• _Goal_
Can you write out all the lines word for word, with no pictures?

• _Material_
•••

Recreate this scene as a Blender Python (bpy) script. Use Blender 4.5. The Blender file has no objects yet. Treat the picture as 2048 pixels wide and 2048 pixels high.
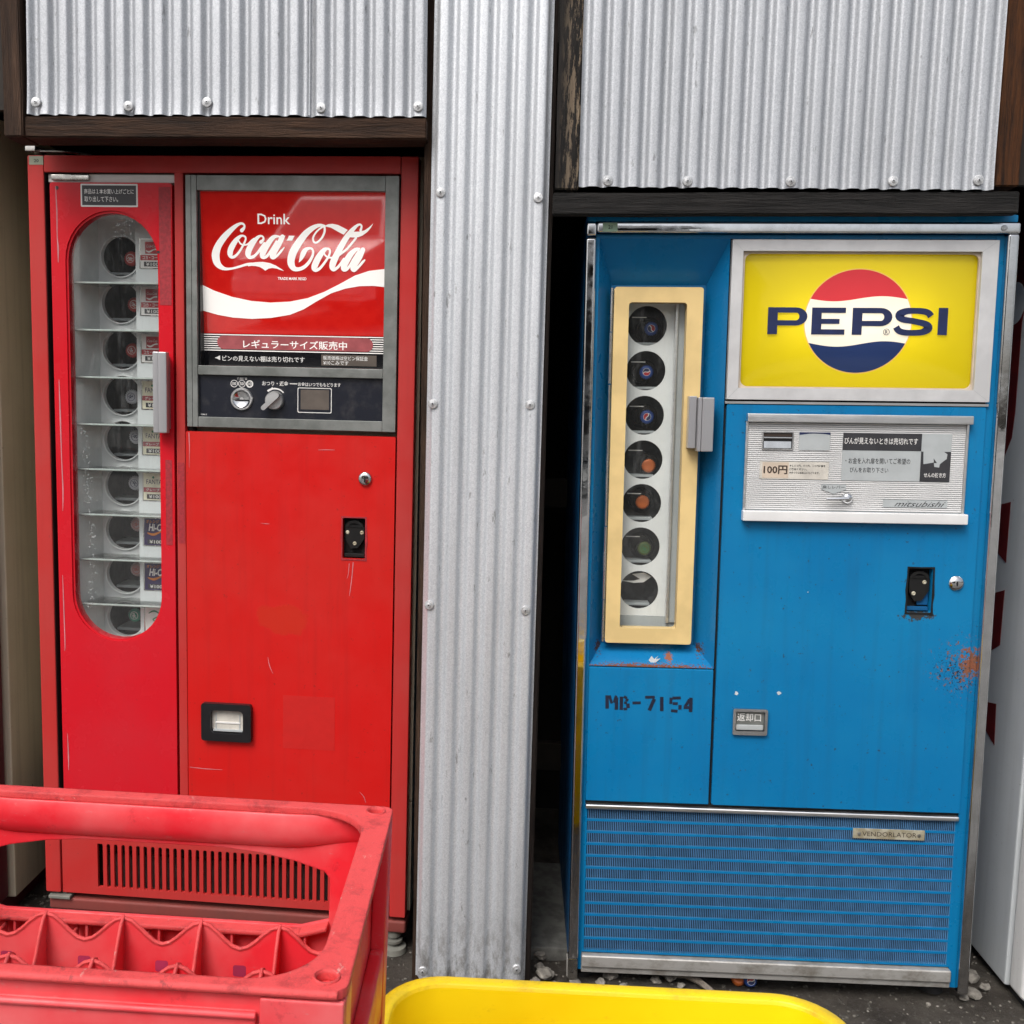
import bpy, bmesh, math, random
from mathutils import Vector, Matrix
from mathutils.geometry import tessellate_polygon
R_ = math.radians
random.seed(7)
SC = bpy.context.scene
COL = SC.collection

# ------------------------------------------------------------------ camera
cam = bpy.data.cameras.new('camera'); camo = bpy.data.objects.new('camera', cam); COL.objects.link(camo)
cam.sensor_width = 36; cam.lens = 36.0; cam.shift_x = 0.0508; cam.clip_start = 0.05; cam.clip_end = 400
def cam_matrix(pos, yaw, pitch, roll):
    cy, sy, cp, sp, cr, sr = math.cos(yaw), math.sin(yaw), math.cos(pitch), math.sin(pitch), math.cos(roll), math.sin(roll)
    f = Vector((sy*cp, cy*cp, sp)); r = Vector((cy, -sy, 0)); u = r.cross(f)
    r2 = cr*r + sr*u; u2 = -sr*r + cr*u
    m = Matrix((r2, u2, -f)).transposed().to_4x4(); m.translation = pos
    return m
camo.matrix_world = cam_matrix((-0.1391, -2.1932, 1.3108), -0.05708, -0.11297, 0.01971)
SC.camera = camo

# ------------------------------------------------------------------ sky, sun, exposure
SUN_EL, SUN_AZ = R_(52), R_(206)          # azimuth clockwise from +y; the sun stands behind the camera, to its left
w = bpy.data.worlds.new('World'); SC.world = w; w.use_nodes = True
nt = w.node_tree; bg = nt.nodes['Background']
sky = nt.nodes.new('ShaderNodeTexSky'); sky.sky_type = 'NISHITA'; sky.sun_disc = False
sky.sun_elevation = SUN_EL; sky.sun_rotation = SUN_AZ; sky.air_density = 1.0; sky.dust_density = 6.0; sky.ozone_density = 1.5
hsv = nt.nodes.new('ShaderNodeHueSaturation'); hsv.inputs['Saturation'].default_value = 0.45
nt.links.new(sky.outputs[0], hsv.inputs['Color']); nt.links.new(hsv.outputs[0], bg.inputs[0]); bg.inputs[1].default_value = 0.12
sun = bpy.data.lights.new('sun', 'SUN'); sun.energy = 1.5; sun.angle = R_(28); sun.color = (1.0, 0.97, 0.93)
suno = bpy.data.objects.new('sun', sun); COL.objects.link(suno)
sd = Vector((math.sin(SUN_AZ)*math.cos(SUN_EL), math.cos(SUN_AZ)*math.cos(SUN_EL), math.sin(SUN_EL)))
suno.rotation_euler = (-sd).to_track_quat('-Z', 'Y').to_euler(); suno.location = sd*20
SC.view_settings.view_transform = 'Standard'; SC.view_settings.look = 'None'; SC.view_settings.gamma = 1.0
SC.view_settings.use_curve_mapping = False; SC.view_settings.exposure = 0.38
SC.cycles.use_denoising = True; SC.cycles.adaptive_threshold = 0.02
SC.cycles.max_bounces = 6; SC.cycles.diffuse_bounces = 3; SC.cycles.glossy_bounces = 3; SC.cycles.transmission_bounces = 4; SC.cycles.transparent_max_bounces = 10; SC.cycles.caustics_reflective = False; SC.cycles.caustics_refractive = False

# ------------------------------------------------------------------ materials
M = {}
class NT:
    def __init__(s, name):
        s.m = bpy.data.materials.new(name); s.m.use_nodes = True; s.t = s.m.node_tree
        s.b = s.t.nodes['Principled BSDF']; s.co = None; M[name] = s.m
    def n(s, typ, **kw):
        nd = s.t.nodes.new(typ)
        for k, v in kw.items(): setattr(nd, k, v)
        return nd
    def l(s, a, b): s.t.links.new(a, b)
    def coord(s, scale=(1,1,1)):
        if s.co is None: s.co = s.n('ShaderNodeTexCoord')
        mp = s.n('ShaderNodeMapping'); mp.inputs['Scale'].default_value = scale
        s.l(s.co.outputs['Object'], mp.inputs[0]); return mp.outputs[0]
    def noise(s, scale, detail=4, rough=.55, stretch=(1,1,1), lo=.4, hi=.6):
        nz = s.n('ShaderNodeTexNoise'); nz.inputs['Scale'].default_value = scale
        nz.inputs['Detail'].default_value = detail; nz.inputs['Roughness'].default_value = rough
        s.l(s.coord(stretch), nz.inputs['Vector'])
        mr = s.n('ShaderNodeMapRange'); mr.inputs[1].default_value = lo; mr.inputs[2].default_value = hi
        s.l(nz.outputs[0], mr.inputs[0]); return mr.outputs[0]
    def math(s, op, a, b=None, clamp=False):
        nd = s.n('ShaderNodeMath', operation=op); nd.use_clamp = clamp
        for i, q in enumerate((a, b)):
            if q is None: continue
            if isinstance(q, (int, float)): nd.inputs[i].default_value = q
            else: s.l(q, nd.inputs[i])
        return nd.outputs[0]
    def mix(s, fac, a, b):
        nd = s.n('ShaderNodeMix', data_type='RGBA')
        for q, i in ((fac, 0), (a, 6), (b, 7)):
            if isinstance(q, (int, float)): nd.inputs[i].default_value = q
            elif isinstance(q, tuple): nd.inputs[i].default_value = (*q[:3], 1)
            else: s.l(q, nd.inputs[i])
        return nd.outputs[2]
    def spot(s, u, v, r, k=.6, scale=60, sharp=8, su=1., sv=1., bias=0.):
        """ragged patch round the local point (u, v) on the machine's front"""
        sep = s.n('ShaderNodeSeparateXYZ'); s.l(s.coord(), sep.inputs[0])
        dx = s.math('MULTIPLY', s.math('SUBTRACT', sep.outputs[0], u), 1/(r*su)); dz = s.math('MULTIPLY', s.math('SUBTRACT', sep.outputs[2], v), 1/(r*sv))
        d = s.math('SQRT', s.math('ADD', s.math('MULTIPLY', dx, dx), s.math('MULTIPLY', dz, dz)))
        nz = s.n('ShaderNodeTexNoise'); nz.inputs['Scale'].default_value = scale; nz.inputs['Detail'].default_value = 6; nz.inputs['Roughness'].default_value = .7
        s.l(s.coord(), nz.inputs['Vector'])
        q = s.math('ADD', s.math('SUBTRACT', 1.0+bias, d), s.math('MULTIPLY', s.math('SUBTRACT', nz.outputs[0], .5), 2*k*2))
        return s.math('MULTIPLY', s.math('MULTIPLY', q, sharp), s.math('LESS_THAN', d, 1.7), True)
    def bump(s, h, strength, dist=.001, bevel=0):
        bp = s.n('ShaderNodeBump'); bp.inputs['Strength'].default_value = strength; bp.inputs['Distance'].default_value = dist
        s.l(h, bp.inputs['Height'])
        if bevel:
            bv = s.n('ShaderNodeBevel'); bv.samples = 4; bv.inputs['Radius'].default_value = bevel; s.l(bv.outputs[0], bp.inputs['Normal'])
        s.l(bp.outputs[0], s.b.inputs['Normal'])
    def set(s, color=None, rough=None, metal=None, **kw):
        I = s.b.inputs
        for key, val in (('Base Color', color), ('Roughness', rough), ('Metallic', metal)):
            if val is None: continue
            if isinstance(val, (int, float)): I[key].default_value = val
            elif isinstance(val, tuple): I[key].default_value = (*val, 1)
            else: s.l(val, I[key])
        for k, v in kw.items():
            nm = k.replace('_', ' ')
            if isinstance(v, (int, float)): I[nm].default_value = v
            elif isinstance(v, tuple): I[nm].default_value = (*v, 1)
            else: s.l(v, I[nm])
        return s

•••

• _Answer to the task_
Recreate this scene as a Blender Python (bpy) script. Use Blender 4.5. The Blender file has no objects yet. Treat the picture as 2048 pixels wide and 2048 pixels high.
import bpy, bmesh, math, random
from mathutils import Vector, Matrix
from mathutils.geometry import tessellate_polygon
R_ = math.radians
random.seed(7)
SC = bpy.context.scene
COL = SC.collection

# ------------------------------------------------------------------ camera
cam = bpy.data.cameras.new('camera'); camo = bpy.data.objects.new('camera', cam); COL.objects.link(camo)
cam.sensor_width = 36; cam.lens = 36.0; cam.shift_x = 0.0508; cam.clip_start = 0.05; cam.clip_end = 400
def cam_matrix(pos, yaw, pitch, roll):
    cy, sy, cp, sp, cr, sr = math.cos(yaw), math.sin(yaw), math.cos(pitch), math.sin(pitch), math.cos(roll), math.sin(roll)
    f = Vector((sy*cp, cy*cp, sp)); r = Vector((cy, -sy, 0)); u = r.cross(f)
    r2 = cr*r + sr*u; u2 = -sr*r + cr*u
    m = Matrix((r2, u2, -f)).transposed().to_4x4(); m.translation = pos
    return m
camo.matrix_world = cam_matrix((-0.1391, -2.1932, 1.3108), -0.05708, -0.11297, 0.01971)
SC.camera = camo

# ------------------------------------------------------------------ sky, sun, exposure
SUN_EL, SUN_AZ = R_(52), R_(206)          # azimuth clockwise from +y; the sun stands behind the camera, to its left
w = bpy.data.worlds.new('World'); SC.world = w; w.use_nodes = True
nt = w.node_tree; bg = nt.nodes['Background']
sky = nt.nodes.new('ShaderNodeTexSky'); sky.sky_type = 'NISHITA'; sky.sun_disc = False
sky.sun_elevation = SUN_EL; sky.sun_rotation = SUN_AZ; sky.air_density = 1.0; sky.dust_density = 6.0; sky.ozone_density = 1.5
hsv = nt.nodes.new('ShaderNodeHueSaturation'); hsv.inputs['Saturation'].default_value = 0.45
nt.links.new(sky.outputs[0], hsv.inputs['Color']); nt.links.new(hsv.outputs[0], bg.inputs[0]); bg.inputs[1].default_value = 0.12
sun = bpy.data.lights.new('sun', 'SUN'); sun.energy = 1.5; sun.angle = R_(28); sun.color = (1.0, 0.97, 0.93)
suno = bpy.data.objects.new('sun', sun); COL.objects.link(suno)
sd = Vector((math.sin(SUN_AZ)*math.cos(SUN_EL), math.cos(SUN_AZ)*math.cos(SUN_EL), math.sin(SUN_EL)))
suno.rotation_euler = (-sd).to_track_quat('-Z', 'Y').to_euler(); suno.location = sd*20
SC.view_settings.view_transform = 'Standard'; SC.view_settings.look = 'None'; SC.view_settings.gamma = 1.0
SC.view_settings.use_curve_mapping = False; SC.view_settings.exposure = 0.38
SC.cycles.use_denoising = True; SC.cycles.adaptive_threshold = 0.02
SC.cycles.max_bounces = 6; SC.cycles.diffuse_bounces = 3; SC.cycles.glossy_bounces = 3; SC.cycles.transmission_bounces = 4; SC.cycles.transparent_max_bounces = 10; SC.cycles.caustics_reflective = False; SC.cycles.caustics_refractive = False

# ------------------------------------------------------------------ materials
M = {}
class NT:
    def __init__(s, name):
        s.m = bpy.data.materials.new(name); s.m.use_nodes = True; s.t = s.m.node_tree
        s.b = s.t.nodes['Principled BSDF']; s.co = None; M[name] = s.m
    def n(s, typ, **kw):
        nd = s.t.nodes.new(typ)
        for k, v in kw.items(): setattr(nd, k, v)
        return nd
    def l(s, a, b): s.t.links.new(a, b)
    def coord(s, scale=(1,1,1)):
        if s.co is None: s.co = s.n('ShaderNodeTexCoord')
        mp = s.n('ShaderNodeMapping'); mp.inputs['Scale'].default_value = scale
        s.l(s.co.outputs['Object'], mp.inputs[0]); return mp.outputs[0]
    def noise(s, scale, detail=4, rough=.55, stretch=(1,1,1), lo=.4, hi=.6):
        nz = s.n('ShaderNodeTexNoise'); nz.inputs['Scale'].default_value = scale
        nz.inputs['Detail'].default_value = detail; nz.inputs['Roughness'].default_value = rough
        s.l(s.coord(stretch), nz.inputs['Vector'])
        mr = s.n('ShaderNodeMapRange'); mr.inputs[1].default_value = lo; mr.inputs[2].default_value = hi
        s.l(nz.outputs[0], mr.inputs[0]); return mr.outputs[0]
    def math(s, op, a, b=None, clamp=False):
        nd = s.n('ShaderNodeMath', operation=op); nd.use_clamp = clamp
        for i, q in enumerate((a, b)):
            if q is None: continue
            if isinstance(q, (int, float)): nd.inputs[i].default_value = q
            else: s.l(q, nd.inputs[i])
        return nd.outputs[0]
    def mix(s, fac, a, b):
        nd = s.n('ShaderNodeMix', data_type='RGBA')
        for q, i in ((fac, 0), (a, 6), (b, 7)):
            if isinstance(q, (int, float)): nd.inputs[i].default_value = q
            elif isinstance(q, tuple): nd.inputs[i].default_value = (*q[:3], 1)
            else: s.l(q, nd.inputs[i])
        return nd.outputs[2]
    def spot(s, u, v, r, k=.6, scale=60, sharp=8, su=1., sv=1., bias=0.):
        """ragged patch round the local point (u, v) on the machine's front"""
        sep = s.n('ShaderNodeSeparateXYZ'); s.l(s.coord(), sep.inputs[0])
        dx = s.math('MULTIPLY', s.math('SUBTRACT', sep.outputs[0], u), 1/(r*su)); dz = s.math('MULTIPLY', s.math('SUBTRACT', sep.outputs[2], v), 1/(r*sv))
        d = s.math('SQRT', s.math('ADD', s.math('MULTIPLY', dx, dx), s.math('MULTIPLY', dz, dz)))
        nz = s.n('ShaderNodeTexNoise'); nz.inputs['Scale'].default_value = scale; nz.inputs['Detail'].default_value = 6; nz.inputs['Roughness'].default_value = .7
        s.l(s.coord(), nz.inputs['Vector'])
        q = s.math('ADD', s.math('SUBTRACT', 1.0+bias, d), s.math('MULTIPLY', s.math('SUBTRACT', nz.outputs[0], .5), 2*k*2))
        return s.math('MULTIPLY', s.math('MULTIPLY', q, sharp), s.math('LESS_THAN', d, 1.7), True)
    def bump(s, h, strength, dist=.001, bevel=0):
        bp = s.n('ShaderNodeBump'); bp.inputs['Strength'].default_value = strength; bp.inputs['Distance'].default_value = dist
        s.l(h, bp.inputs['Height'])
        if bevel:
            bv = s.n('ShaderNodeBevel'); bv.samples = 4; bv.inputs['Radius'].default_value = bevel; s.l(bv.outputs[0], bp.inputs['Normal'])
        s.l(bp.outputs[0], s.b.inputs['Normal'])
    def set(s, color=None, rough=None, metal=None, **kw):
        I = s.b.inputs
        for key, val in (('Base Color', color), ('Roughness', rough), ('Metallic', metal)):
            if val is None: continue
            if isinstance(val, (int, float)): I[key].default_value = val
            elif isinstance(val, tuple): I[key].default_value = (*val, 1)
            else: s.l(val, I[key])
        for k, v in kw.items():
            nm = k.replace('_', ' ')
            if isinstance(v, (int, float)): I[nm].default_value = v
            elif isinstance(v, tuple): I[nm].default_value = (*v, 1)
            else: s.l(v, I[nm])
        return s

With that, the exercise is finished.